--- Begin ---

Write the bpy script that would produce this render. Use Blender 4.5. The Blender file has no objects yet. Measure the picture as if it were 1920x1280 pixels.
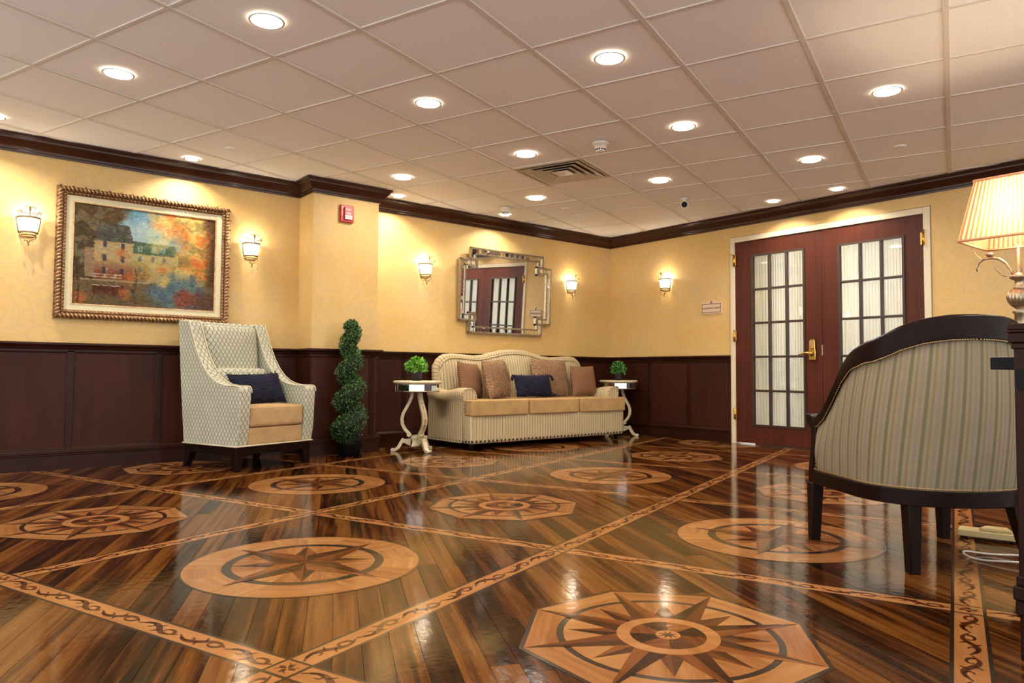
import bpy, math, random
import numpy as np
from mathutils import Matrix, Vector
random.seed(7)
RNG = np.random.default_rng(5)
PI = math.pi
SC = bpy.context.scene
COL = SC.collection

# ---------------------------------------------------------------- camera
CAM_H = 0.7143
FPX = 1358.9
YAW, PITCH, ROLL = -0.88664, 0.04383, 0.0060
def cam_axes():
    cy, sy = math.cos(YAW), math.sin(YAW)
    fwd = Vector((sy, cy, 0)); right = Vector((cy, -sy, 0)); up = Vector((0, 0, 1))
    f2 = fwd * math.cos(PITCH) + up * math.sin(PITCH)
    u2 = -fwd * math.sin(PITCH) + up * math.cos(PITCH)
    r3 = right * math.cos(ROLL) + u2 * math.sin(ROLL)
    u3 = -right * math.sin(ROLL) + u2 * math.cos(ROLL)
    return r3, u3, f2
CR, CU, CF = cam_axes()
cd = bpy.data.cameras.new('camera'); cam = bpy.data.objects.new('camera', cd); COL.objects.link(cam)
m = Matrix.Identity(4)
for i in range(3):
    m[i][0] = CR[i]; m[i][1] = CU[i]; m[i][2] = -CF[i]
m[0][3], m[1][3], m[2][3] = 0, 0, CAM_H
cam.matrix_world = m
cd.sensor_width = 36.0; cd.lens = FPX / 1920 * 36; cd.clip_start = 0.02; cd.clip_end = 60
SC.camera = cam

# ---------------------------------------------------------------- world and exposure
W = bpy.data.worlds.new('world'); SC.world = W; W.use_nodes = True
W.node_tree.nodes['Background'].inputs[0].default_value = (0.95, 0.97, 1.0, 1)
W.node_tree.nodes['Background'].inputs[1].default_value = 1.8
SC.view_settings.view_transform = 'Standard'
SC.view_settings.look = 'None'
SC.view_settings.gamma = 1.0
SC.view_settings.use_curve_mapping = False
SC.view_settings.exposure = 0.50
DOWN_W = 7.0      # each large ceiling downlight
SPOT_W = 7.0       # each small wall-washing downlight
SCONCE_W = 2.6
LAMP_W = 13.0
WARM = (1.0, 0.90, 0.76)
cy_ = SC.cycles
cy_.caustics_reflective = False; cy_.caustics_refractive = False; cy_.use_light_tree = False; cy_.max_bounces = 5; cy_.diffuse_bounces = 4; cy_.glossy_bounces = 3; cy_.transmission_bounces = 3; cy_.transparent_max_bounces = 6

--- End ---

Set the lines above down again, word for word, from the first through the one containing "COL = SC.collection"; pictures excluded.

■ **Reply**
Write the bpy script that would produce this render. Use Blender 4.5. The Blender file has no objects yet. Measure the picture as if it were 1920x1280 pixels.
import bpy, math, random
import numpy as np
from mathutils import Matrix, Vector
random.seed(7)
RNG = np.random.default_rng(5)
PI = math.pi
SC = bpy.context.scene
COL = SC.collection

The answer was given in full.